> WRITTEN REQUEST:
Return, without pictures, the lines from the start of the data through the one that contains "d = ray(x, y); return Vector(np.array(EYE) + d * Y".

> DATA SHOWN:

#####

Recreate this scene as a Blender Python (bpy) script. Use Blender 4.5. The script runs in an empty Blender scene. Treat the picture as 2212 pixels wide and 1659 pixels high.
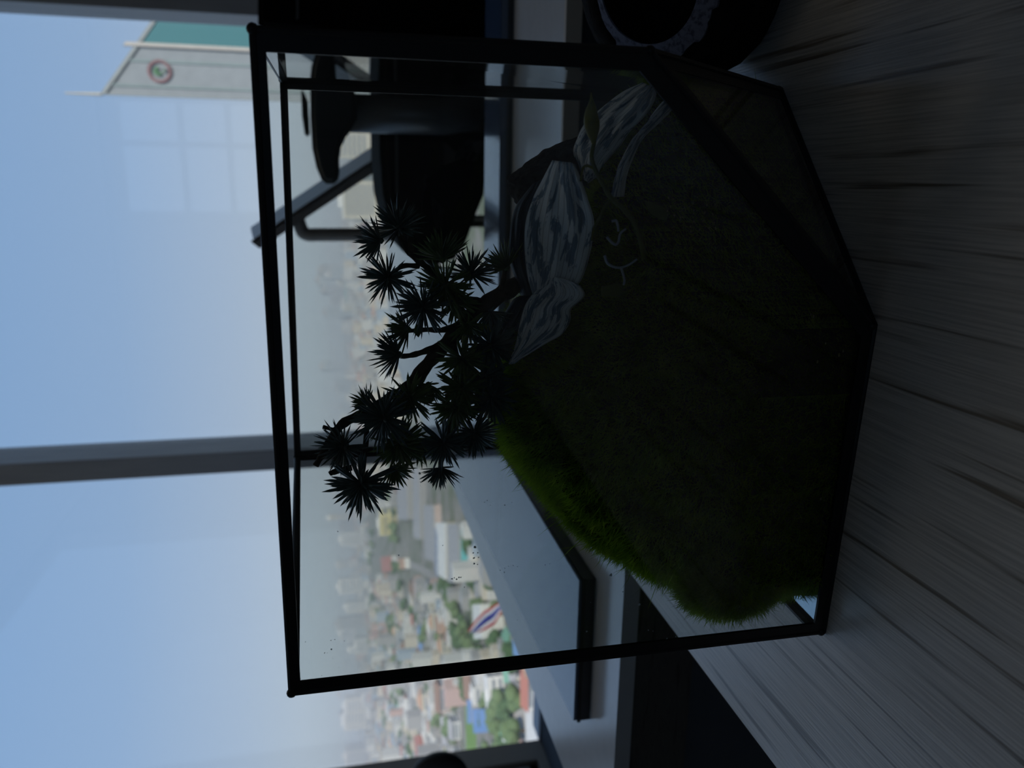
import bpy, bmesh, math, random
import numpy as np
from mathutils import Vector, Matrix, noise as mnoise

C = bpy.context.scene.collection
SC = bpy.context.scene
rnd = random.Random(7)
RNG = np.random.default_rng(7)

# ------------------------------------------------------------------ camera
# measured camera: image axes (x right, y down, forward) expressed in world axes
EYE = Vector((0.0, 0.0, 0.95))
FPX, CX, CY = 1680.0, 1106.0, 829.5
_down = np.array([8900 - CX, 520 - CY, FPX]); _down /= np.linalg.norm(_down)
_xf = CX - ((395 - CY) * _down[1] + FPX * _down[2]) / _down[0]
_F = np.array([_xf - CX, 395 - CY, FPX]); _F /= np.linalg.norm(_F)
_R = np.cross(_F, -_down)
MW = np.stack([_R, _F, -_down])                      # world = MW @ camera
cam = bpy.data.cameras.new('camera'); camo = bpy.data.objects.new('camera', cam); C.objects.link(camo)
m = Matrix.Identity(4)
for i in range(3):
    m[i][0] = MW[i, 0]; m[i][1] = -MW[i, 1]; m[i][2] = -MW[i, 2]; m[i][3] = EYE[i]
camo.matrix_world = m
cam.sensor_fit = 'HORIZONTAL'; cam.sensor_width = 36.0; cam.lens = FPX / 2212 * 36.0
cam.clip_start = 0.01; cam.clip_end = 30000
cam.dof.use_dof = True; cam.dof.focus_distance = 0.325; cam.dof.aperture_fstop = 13.0
SC.camera = camo

def ray(x, y):
    return MW @ np.array([(x - CX) / FPX, (y - CY) / FPX, 1.0])
def atz(x, y, z):
    d = ray(x, y); return Vector(np.array(EYE) + d * (z - EYE[2]) / d[2])
def aty(x, y, Y):
    d = ray(x, y); return Vector(np.array(EYE) + d * Y / d[1])

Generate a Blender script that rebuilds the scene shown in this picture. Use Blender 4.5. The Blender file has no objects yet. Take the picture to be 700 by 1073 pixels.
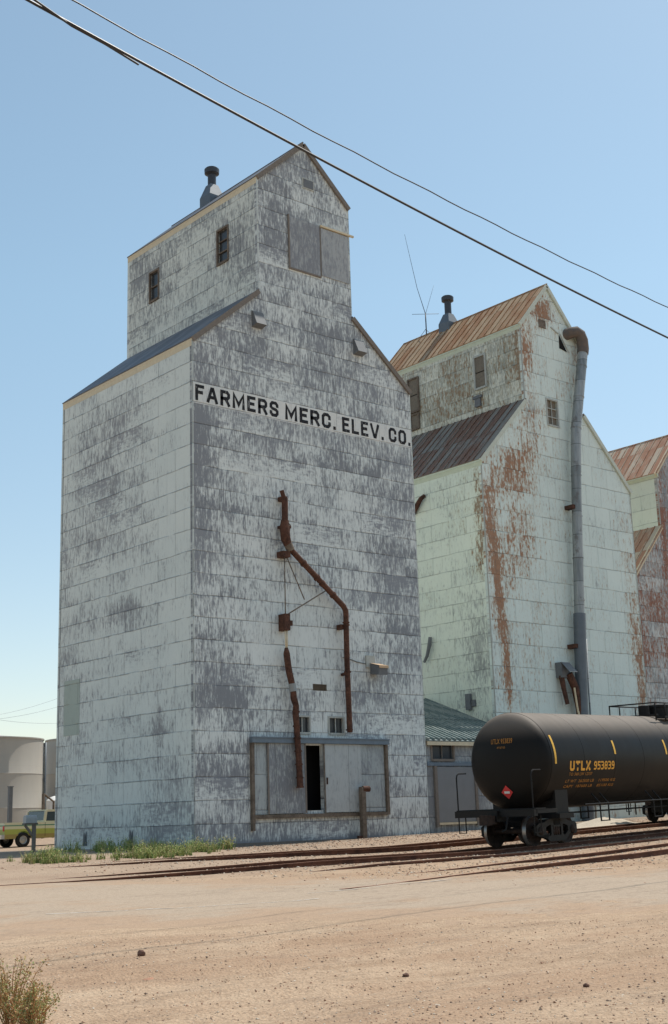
import bpy, math, random
import mathutils
from mathutils import Vector, Matrix, noise as mnoise
from mathutils.geometry import tessellate_polygon
random.seed(7)
PI=math.pi; rad=math.radians
scene=bpy.context.scene
C=bpy.data.collections.new('elevator_row'); scene.collection.children.link(C)

# ---------------------------------------------------------------- node helper
class S:
    """a value in a node tree, with arithmetic"""
    def __init__(s,g,o): s.g=g; s.o=o
    def _m(s,op,*a,clamp=False):
        n=s.g.t.nodes.new('ShaderNodeMath'); n.operation=op; n.use_clamp=clamp
        for i,v in enumerate((s,)+a):
            if isinstance(v,S): s.g.t.links.new(v.o,n.inputs[i])
            else: n.inputs[i].default_value=v
        return S(s.g,n.outputs[0])
    def __add__(s,b): return s._m('ADD',b)
    __radd__=__add__
    def __sub__(s,b): return s._m('SUBTRACT',b)
    def __rsub__(s,b): return s._m('MULTIPLY',-1.0)+b
    def __mul__(s,b): return s._m('MULTIPLY',b)
    __rmul__=__mul__
    def __truediv__(s,b): return s._m('DIVIDE',b)
    def __neg__(s): return s*-1.0
    def floor(s): return s._m('FLOOR')
    def fract(s): return s._m('FRACT')
    def abs(s): return s._m('ABSOLUTE')
    def sin(s): return s._m('SINE')
    def exp(s): return s._m('EXPONENT')
    def clamp(s): return s._m('ADD',0.0,clamp=True)
    def max(s,b): return s._m('MAXIMUM',b)
    def min(s,b): return s._m('MINIMUM',b)
    def step(s,a,b):
        n=s.g.t.nodes.new('ShaderNodeMapRange'); n.interpolation_type='SMOOTHSTEP'
        s.g.t.links.new(s.o,n.inputs['Value']); n.inputs['From Min'].default_value=a; n.inputs['From Max'].default_value=b
        return S(s.g,n.outputs['Result'])
class G:
    def __init__(s,name,rough=.7,metal=0.,spec=.3):
        s.m=bpy.data.materials.new(name); s.m.use_nodes=True; s.t=s.m.node_tree
        s.b=s.t.nodes['Principled BSDF']; s.b.inputs['Roughness'].default_value=rough
        s.b.inputs['Metallic'].default_value=metal; s.b.inputs['Specular IOR Level'].default_value=spec
    def coord(s,kind='Object'):
        n=s.t.nodes.new('ShaderNodeTexCoord'); return n.outputs[kind]
    def sep(s,o):
        n=s.t.nodes.new('ShaderNodeSeparateXYZ'); s.t.links.new(o,n.inputs[0]); return [S(s,n.outputs[i]) for i in range(3)]
    def vec(s,x,y,z=0.):
        n=s.t.nodes.new('ShaderNodeCombineXYZ')
        for i,v in enumerate((x,y,z)):
            if isinstance(v,S): s.t.links.new(v.o,n.inputs[i])
            else: n.inputs[i].default_value=v
        return n.outputs[0]
    def noise(s,v,scale=1.,detail=4.,rough=.55,dist=0.):
        n=s.t.nodes.new('ShaderNodeTexNoise'); s.t.links.new(v,n.inputs['Vector'])
        n.inputs['Scale'].default_value=scale; n.inputs['Detail'].default_value=detail; n.inputs['Roughness'].default_value=rough; n.inputs['Distortion'].default_value=dist
        return S(s,n.outputs[0])
    def white(s,v):
        n=s.t.nodes.new('ShaderNodeTexWhiteNoise'); s.t.links.new(v,n.inputs['Vector']); return S(s,n.outputs['Value'])
    def voro(s,v,scale=1.,feature='F1'):
        n=s.t.nodes.new('ShaderNodeTexVoronoi'); n.feature=feature; s.t.links.new(v,n.inputs['Vector']); n.inputs['Scale'].default_value=scale
        return S(s,n.outputs['Distance'])
    def col(s,c):
        n=s.t.nodes.new('ShaderNodeRGB'); n.outputs[0].default_value=(c[0],c[1],c[2],1); return n.outputs[0]
    def mix(s,f,a,b):
        n=s.t.nodes.new('ShaderNodeMix'); n.data_type='RGBA'; n.clamp_factor=True
        if isinstance(f,S): s.t.links.new(f.o,n.inputs[0])
        else: n.inputs[0].default_value=f
        for i,v in ((6,a),(7,b)):
            if isinstance(v,(tuple,list)): n.inputs[i].default_value=(v[0],v[1],v[2],1)
            else: s.t.links.new(v,n.inputs[i])
        return n.outputs[2]
    def base(s,o):
        if isinstance(o,(tuple,list)): s.b.inputs['Base Color'].default_value=(o[0],o[1],o[2],1)
        else: s.t.links.new(o,s.b.inputs['Base Color'])
    def rough(s,v): s.t.links.new(v.o,s.b.inputs['Roughness'])
    def bump(s,h,strength=.5,dist=.02):
        n=s.t.nodes.new('ShaderNodeBump'); n.inputs['Strength'].default_value=strength; n.inputs['Distance'].default_value=dist
        s.t.links.new(h.o,n.inputs['Height']); s.t.links.new(n.outputs[0],s.b.inputs['Normal'])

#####

> FULL SOLUTION:
Recreate this scene as a Blender Python (bpy) script. Use Blender 4.5. The script runs in an empty Blender scene. Treat the picture as 2212 pixels wide and 1659 pixels high.
import bpy, bmesh, math, random
import numpy as np
from mathutils import Vector, Matrix, noise as mnoise

C = bpy.context.scene.collection
SC = bpy.context.scene
rnd = random.Random(7)
RNG = np.random.default_rng(7)

# ------------------------------------------------------------------ camera
# measured camera: image axes (x right, y down, forward) expressed in world axes
EYE = Vector((0.0, 0.0, 0.95))
FPX, CX, CY = 1680.0, 1106.0, 829.5
_down = np.array([8900 - CX, 520 - CY, FPX]); _down /= np.linalg.norm(_down)
_xf = CX - ((395 - CY) * _down[1] + FPX * _down[2]) / _down[0]
_F = np.array([_xf - CX, 395 - CY, FPX]); _F /= np.linalg.norm(_F)
_R = np.cross(_F, -_down)
MW = np.stack([_R, _F, -_down])                      # world = MW @ camera
cam = bpy.data.cameras.new('camera'); camo = bpy.data.objects.new('camera', cam); C.objects.link(camo)
m = Matrix.Identity(4)
for i in range(3):
    m[i][0] = MW[i, 0]; m[i][1] = -MW[i, 1]; m[i][2] = -MW[i, 2]; m[i][3] = EYE[i]
camo.matrix_world = m
cam.sensor_fit = 'HORIZONTAL'; cam.sensor_width = 36.0; cam.lens = FPX / 2212 * 36.0
cam.clip_start = 0.01; cam.clip_end = 30000
cam.dof.use_dof = True; cam.dof.focus_distance = 0.325; cam.dof.aperture_fstop = 13.0
SC.camera = camo

def ray(x, y):
    return MW @ np.array([(x - CX) / FPX, (y - CY) / FPX, 1.0])
def atz(x, y, z):
    d = ray(x, y); return Vector(np.array(EYE) + d * (z - EYE[2]) / d[2])
def aty(x, y, Y):
    d = ray(x, y); return Vector(np.array(EYE) + d * Y / d[1])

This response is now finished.